Carlos Conde, the group’s researcher for the Philippines, said Duterte has harbored a grudge at the media company for two reasons—the network’s critical reportage of his bloody drug war and the Lopez family’s past as activists during the Marcos era.

Duterte had aligned with the Marcos family since the last national elections.

ABS-CBN currently employs 6,730 regular employees, 900 non-regular workers and more than 3,325 talents since the end of 2018, according to the company’s report to the Securities and Exchange Commission and Philippine Stocks Exchange as cited by Defend Job Philippines.

Franchise renewal

ABS-CBN’s current franchise had been granted provided by the approval of Republic Act 7966 on March 30, 1995, wherein:

“The ABS-CBN Broadcasting Corporation, hereunder referred to as the grantee, its successors or assigns, is hereby granted a franchise to construct, operate and maintain, for commercial purposes and in the public interest, television and radio broadcasting stations in and throughout the Philippines.”

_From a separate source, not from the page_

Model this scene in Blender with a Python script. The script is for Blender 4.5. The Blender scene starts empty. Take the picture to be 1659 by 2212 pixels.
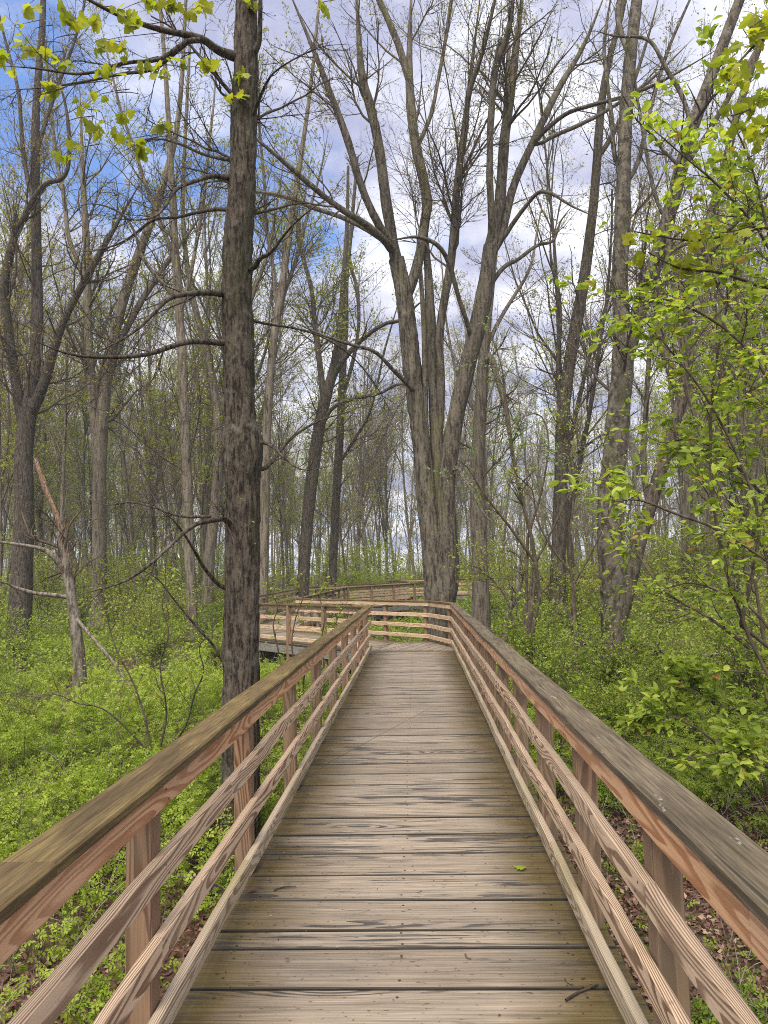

The term of the franchise is only for 25 years and therefore, will expire in 2020. Five bills have been filed to extend this for another 25 years.

Unfortunately, Rep. Franz Alvarez (Palawan), chair of the House Committee on Legislative Franchises, previously said that Congress can no longer act on these bills before they adjourn for the Christmas break on December 20.

In March 2017, Duterte lashed out against ABS-CBN and the Philippine Daily Inquirer for being “rude” in their news reporting.

Then, in April of the same year, he claimed that the media group accepted payment for the airing of his ad campaign but failed to air it. He said he will urge Congress to block ABS-CBN’s franchise renewal.